In the video, Rahul is seen informally interacting with Vedant, his brother and a group of other students about the difficulties they faced during the process. The clip shows Rahul asking the students about the fees charged for re-evaluation and how the entire process works.

“This is what we are seeing not only in NEET but also in CBSE and across the education sector — education has been financialised. The second issue is over-centralisation. You have taken the entire system and concentrated it in one place. So when something goes wrong, it becomes a critical failure of the whole system.”

Also read | How CBSE’s OSM upgrade turned nightmarish for students | Blurred scans and mix-ups

“On the other hand, in a decentralised system, even if one node fails or another encounters problems, the system can still function. So there is now a structural problem in the Indian education system,” Rahul says in the video while speaking with the students.

This is the second video clip that he has shared from the interaction.

On Sunday, Rahul had also targeted the Centre over the CBSE OSM controversy. Sharing the first clip from his interaction with the students, he described them as brave young Indians who posed simple questions to the Modi government but received “insults instead of answers”.
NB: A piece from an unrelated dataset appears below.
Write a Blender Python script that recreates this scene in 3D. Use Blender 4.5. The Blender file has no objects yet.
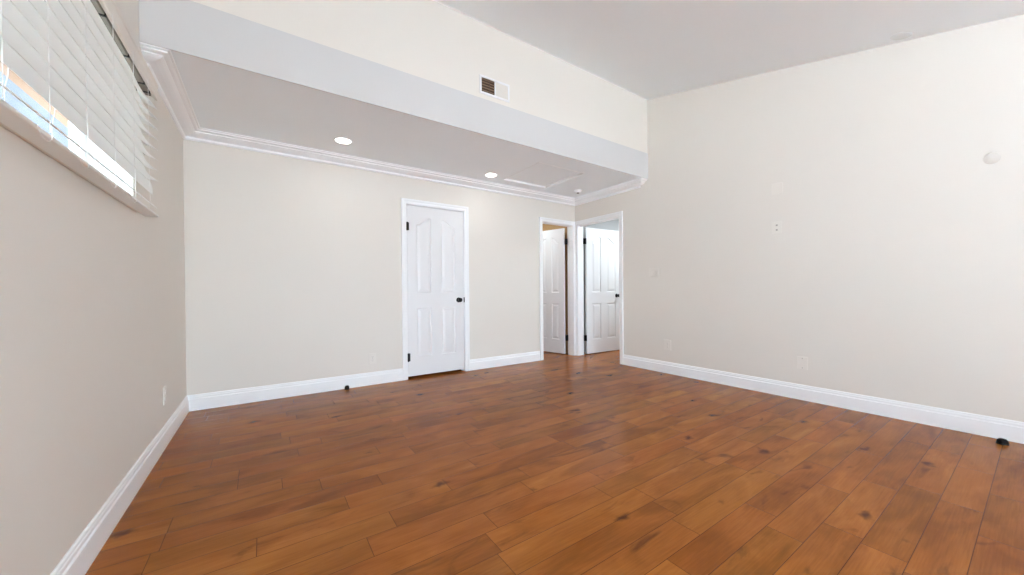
import bpy, bmesh, math, random
from mathutils import Vector, Matrix
from mathutils.geometry import tessellate_polygon

random.seed(4)
SC = bpy.context.scene
COL = SC.collection
R = math.radians

# ------------------------------------------------------------------ room measures (metres)
XL, XR = -0.568, 4.088            # left and right wall faces
YB = 4.21                         # back wall face
YF = 2.885                        # face of the dropped soffit
YR = -3.40                        # rear wall, behind the camera, set far back for even light
ZS, ZT = 2.45, 2.774              # soffit underside, top of its white fascia
ZC, KC = 3.464, 0.2405            # vaulted ceiling height at YF and its fall towards the rear
TW = 0.12                         # inner wall thickness
YK = -1.20                        # the slope ends here and the ceiling runs on level behind the camera
def zceil(y): return ZC - KC * (YF - max(y, YK))

# ------------------------------------------------------------------ camera
cam = bpy.data.objects.new('camera', bpy.data.cameras.new('camera'))
COL.objects.link(cam)
yaw, pit, rol = R(34.2488), R(-0.3518), R(-0.4842)
F = Vector((math.sin(yaw)*math.cos(pit), math.cos(yaw)*math.cos(pit), math.sin(pit)))
RR = Vector((math.cos(yaw), -math.sin(yaw), 0)); UU = RR.cross(F)
R2 = RR*math.cos(rol) + UU*math.sin(rol); U2 = UU*math.cos(rol) - RR*math.sin(rol)
M = Matrix((R2, U2, -F)).transposed().to_4x4(); M.translation = (0, 0, 1.0192)
cam.matrix_world = M
cam.data.sensor_width = 36; cam.data.lens = 363.76*36/1024
cam.data.shift_y = 6.27/1024; cam.data.clip_start = 0.05
SC.camera = cam

# ------------------------------------------------------------------ sky: bluish, with a bright hazy side behind the room
W = bpy.data.worlds.new('sky'); SC.world = W; W.use_nodes = True
nt = W.node_tree; nt.nodes.clear()
out = nt.nodes.new('ShaderNodeOutputWorld'); bg = nt.nodes.new('ShaderNodeBackground')
tc = nt.nodes.new('ShaderNodeTexCoord'); dot = nt.nodes.new('ShaderNodeVectorMath'); dot.operation = 'DOT_PRODUCT'
dot.inputs[1].default_value = Vector((0.35, -0.92, 0.25)).normalized()
mr = nt.nodes.new('ShaderNodeMapRange'); mr.interpolation_type = 'SMOOTHSTEP'
mr.inputs['From Min'].default_value = -0.1; mr.inputs['From Max'].default_value = 0.95
mr.inputs['To Min'].default_value = 0; mr.inputs['To Max'].default_value = 1
mx = nt.nodes.new('ShaderNodeMix'); mx.data_type = 'RGBA'
SKY_DIM = (0.225, 0.275, 0.345); SKY_BRIGHT = (3.3, 4.1, 4.85)
mx.inputs[6].default_value = (*SKY_DIM, 1); mx.inputs[7].default_value = (*SKY_BRIGHT, 1)
nt.links.new(tc.outputs['Generated'], dot.inputs[0]); nt.links.new(dot.outputs['Value'], mr.inputs['Value'])
nt.links.new(mr.outputs['Result'], mx.inputs[0]); nt.links.new(mx.outputs[2], bg.inputs['Color'])
bg.inputs['Strength'].default_value = 1.0
nt.links.new(bg.outputs[0], out.inputs[0])

sun = bpy.data.lights.new('sun', 'SUN'); sun.energy = 36; sun.angle = R(0.6); sun.color = (1, 1, 1)
so = bpy.data.objects.new('sun', sun); COL.objects.link(so)      # high sun over the roof: lights the added ground outside, stays out of the room
so.rotation_euler = Vector((-0.30, -0.32, -0.90)).to_track_quat('-Z', 'Y').to_euler()

def portal(name, loc, rot, sx, sy):
    l = bpy.data.lights.new(name, 'AREA'); l.shape = 'RECTANGLE'; l.size = sx; l.size_y = sy
    l.cycles.is_portal = True
    o = bpy.data.objects.new(name, l); COL.objects.link(o); o.location = loc; o.rotation_euler = rot
    return o
# sky portals in the unseen rear opening, added for daylight, and in the high side window
RX0, RX1, RZ0, RZ1 = -0.45, 2.45, 0.05, 2.05
portal('rear_opening_portal', ((RX0+RX1)/2, YR-0.14, (RZ0+RZ1)/2), (R(90), 0, 0), RX1-RX0, RZ1-RZ0)
LY0, LY1, LZ0, LZ1 = -3.10, -1.25, 0.05, 2.05      # unseen opening added in the left wall to light the right wall
portal('left_opening_portal', (XL-0.19, (LY0+LY1)/2, (LZ0+LZ1)/2), (0, R(-90), 0), LZ1-LZ0, LY1-LY0)
WY0, WY1, WZ0, WZ1 = 0.90, 2.655, 1.505, 2.12
portal('side_window_portal', (XL-0.19, (WY0+WY1)/2, (WZ0+WZ1)/2), (0, R(-90), 0), WZ1-WZ0, WY1-WY0)

VS = SC.view_settings
SC.display_settings.display_device = 'sRGB'
VS.view_transform = 'Standard'; VS.look = 'None'; VS.gamma = 1; VS.use_curve_mapping = False
VS.exposure = 1.74
SC.cycles.max_bounces = 20; SC.cycles.diffuse_bounces = 14; SC.cycles.transparent_max_bounces = 16; SC.cycles.use_denoising = True
SC.cycles.caustics_reflective = False; SC.cycles.caustics_refractive = False

# ------------------------------------------------------------------ materials
def lin(r, g, b):
    f = lambda c: (c/255/12.92) if c/255 <= 0.04045 else ((c/255+0.055)/1.055)**2.4
    return (f(r), f(g), f(b), 1)
def mat(name, col, rough=0.6, metal=0, emit=None, es=0, spec=0.5, bump=None, mott=0.0):
    m = bpy.data.materials.new(name); m.use_nodes = True
    n = m.node_tree; b = n.nodes['Principled BSDF']
    b.inputs['Base Color'].default_value = col; b.inputs['Roughness'].default_value = rough
    b.inputs['Metallic'].default_value = metal; b.inputs['Specular IOR Level'].default_value = spec
    t = n.nodes.new('ShaderNodeTexCoord')
    if emit: b.inputs['Emission Color'].default_value = emit; b.inputs['Emission Strength'].default_value = es
    if mott:
        ns = n.nodes.new('ShaderNodeTexNoise'); ns.inputs['Scale'].default_value = 2.2; ns.inputs['Detail'].default_value = 3
        mp = n.nodes.new('ShaderNodeMapRange'); mp.inputs['To Min'].default_value = 1-mott; mp.inputs['To Max'].default_value = 1+mott
        mu = n.nodes.new('ShaderNodeVectorMath'); mu.operation = 'SCALE'; mu.inputs[0].default_value = col[:3]
        n.links.new(t.outputs['Object'], ns.inputs['Vector']); n.links.new(ns.outputs['Fac'], mp.inputs['Value'])
        n.links.new(mp.outputs['Result'], mu.inputs['Scale']); n.links.new(mu.outputs[0], b.inputs['Base Color'])
    if bump:
        sc, st, d = bump
        ns = n.nodes.new('ShaderNodeTexNoise'); ns.inputs['Scale'].default_value = sc; ns.inputs['Detail'].default_value = 2
        bp = n.nodes.new('ShaderNodeBump'); bp.inputs['Strength'].default_value = st; bp.inputs['Distance'].default_value = d
        n.links.new(t.outputs['Object'], ns.inputs['Vector']); n.links.new(ns.outputs['Fac'], bp.inputs['Height'])
        n.links.new(bp.outputs['Normal'], b.inputs['Normal'])
    return m
M_WALL = mat('cream_wall_paint', lin(226, 222, 214), 0.55, bump=(90, 0.12, 0.002), mott=0.012, spec=0.35)
M_CEIL = mat('white_ceiling_paint', lin(240, 246, 249), 0.7, bump=(120, 0.10, 0.002), mott=0.01, spec=0.3)
M_FASC = mat('white_fascia_paint', lin(207, 207, 206), 0.6, bump=(110, 0.08, 0.002), spec=0.3)
M_TRIM = mat('white_trim_paint', lin(243, 245, 246), 0.32, bump=(40, 0.03, 0.002))
M_DOOR = mat('white_door_paint', lin(232, 233, 234), 0.35, bump=(60, 0.04, 0.002))
M_BLACK = mat('matte_black_metal', lin(14, 14, 14), 0.4, 0.6, bump=(200, 0.05, 0.001))
M_RUB = mat('black_rubber', lin(12, 8, 7), 0.6, spec=0.2, bump=(200, 0.05, 0.001))
M_PLATE = mat('white_plastic', lin(229, 225, 217), 0.4, bump=(200, 0.02, 0.001))
M_PATCH = mat('cover_plate_paint', lin(224, 229, 230), 0.6, bump=(200, 0.02, 0.001))
M_PATCHW = mat('wall_cover_paint', lin(214, 209, 201), 0.6, bump=(200, 0.02, 0.001))
M_HOLE = mat('dark_slot', lin(90, 84, 78), 0.8, bump=(200, 0.02, 0.001))
M_JACK = mat('grey_jack', lin(176, 171, 164), 0.8, bump=(200, 0.02, 0.001))
M_LOUV = mat('brown_louver', lin(150, 126, 104), 0.6, bump=(200, 0.02, 0.001))
M_DUCT = mat('brown_duct_shade', lin(74, 54, 40), 0.8, bump=(60, 0.3, 0.003), mott=0.2)
M_LENS = mat('lit_lens', lin(255, 255, 250), 0.4, emit=(1, 0.97, 0.92, 1), es=2)
M_HEAD = mat('shaded_headrail_metal', lin(120, 112, 100), 0.45, bump=(100, 0.02, 0.001))  # dark beige metal, with shade behind the valance mixed into the colour
M_CORD = mat('white_cord', lin(236, 236, 232), 0.7, bump=(600, 0.2, 0.0005))
M_VAL = mat('painted_valance', lin(228, 223, 214), 0.5, bump=(60, 0.03, 0.001))
M_EAVE = mat('beige_eave_paint', lin(172, 161, 146), 0.8, bump=(40, 0.1, 0.003), mott=0.03)
M_TAN = mat('tan_ceiling_paint', lin(186, 150, 104), 0.7, bump=(90, 0.12, 0.002), mott=0.02)
M_VINYL = mat('white_vinyl', lin(238, 240, 242), 0.3, bump=(90, 0.02, 0.001))
M_YARD = mat('yard_bounce_ground', lin(66, 65, 63), 0.95, bump=(8, 0.3, 0.01), mott=0.1)  # added ground, tone set for the light it throws on the eave
M_GREY = mat('dimmed_room_paint', lin(186, 186, 186), 0.7, bump=(90, 0.12, 0.002), mott=0.02)  # grey stands in for the dimness inside the side room
M_GROUND = mat('pale_bounce_ground', lin(161, 168, 175), 0.9, bump=(8, 0.3, 0.01), mott=0.1)  # colour of the added ground that bounces sun into the room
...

Stating that the students deserved a bright future, Rahul had said, “We will make sure they get it.”

CBSE responds to complaints

Several CBSE Class 12 students had reported cases of answer-sheet mix-ups after accessing scanned copies uploaded on the portal and discovering that the sheets did not belong to them.

The CBSE subsequently contacted the students concerned and provided them with the correct answer sheets. The Board said it was treating on a “top priority” basis cases involving alleged answer-sheet mismatches and other issues raised by students during the revaluation process.

According to government sources, experts from IIT Madras, IIT Kanpur and the Digital Infrastructure Corporation of India (DICI) are reviewing the system and working to strengthen the portal as well as its payment gateway integration.